Tuesday, May 5, 2020

Is Compliance Really the Goal of Childhood Behavior?



Compliance is a word that is used regularly in the world of behavior. It’s written about in Individualized Education Programs, it’s used as a goal when students have behavioral episodes, and data is collected on how often it does or does not occur. Even in personal interactions with kids, such as with our own children at home, we often place a more significant weight on compliance than we do decision-making.
“Listen and obey.”
“Do as I say.”
“Because I said so.”
“Don’t argue with me.”
Think about the kind of message that is sending kids. Are we conveying a message that obeying is more important than making decisions or thinking critically? When compliance is the primary focus, we’re instilling in kids’ minds that the lesson to be learned is how to follow instructions. And while that is a crucial life skill all must learn; it must also be taught alongside the evaluative process. Some of the most influential people in history have only made an impact because they refused to blindly follow the demands of authority figures in unjust moments. Without their critical thinking, which led to their active disobedience, we never would have had the social progress brought about by Martin Luther King, Jr., Rosa Parks, Susan B. Anthony, Malala Yousafzai or Nelson Mandela.
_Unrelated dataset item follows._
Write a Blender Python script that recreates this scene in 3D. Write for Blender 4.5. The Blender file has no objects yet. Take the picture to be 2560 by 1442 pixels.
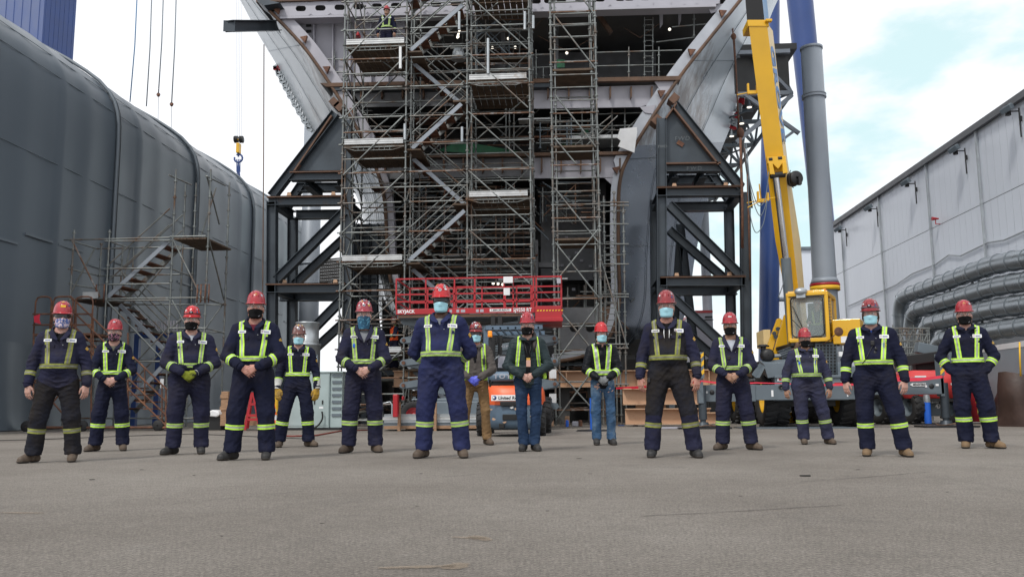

Focusing solely on pure obedience, or working entirely toward compliance, steals a child’s ability to develop critical thinking skills. Those critical thinking skills are what kids use to keep themselves safe. If that instinctual willingness to disobey is completely suppressed, kids are less likely to report someone who is abusing them, less able to interpret their own fight-or-flight instincts in emergency situations and less willing to create significant social changes in their communities.
So how do we go about instilling these crucial traits while also avoiding argumentative and entitled behavior?
It starts by giving kids options. Instead of telling kids what they can and cannot do, try laying out several options out in front of them and asking what would happen if they chose each option. Help them in making the connection between actions and consequences and they in turn will become more confident in making the right decisions. Kids are more willing to make decisions that we give them credit for.
Oftentimes, when kids disobey or make “bad” choices, it’s not because they want to be harmful or disruptive. It’s because they have not connected their actions to the correct negative consequences, yet. It’s the job of parents, teachers, coaches and advocates to help kids in making those connections, giving them opportunities to learn by trial and error, and helping them process scenarios they might not yet be mature enough to process on their own.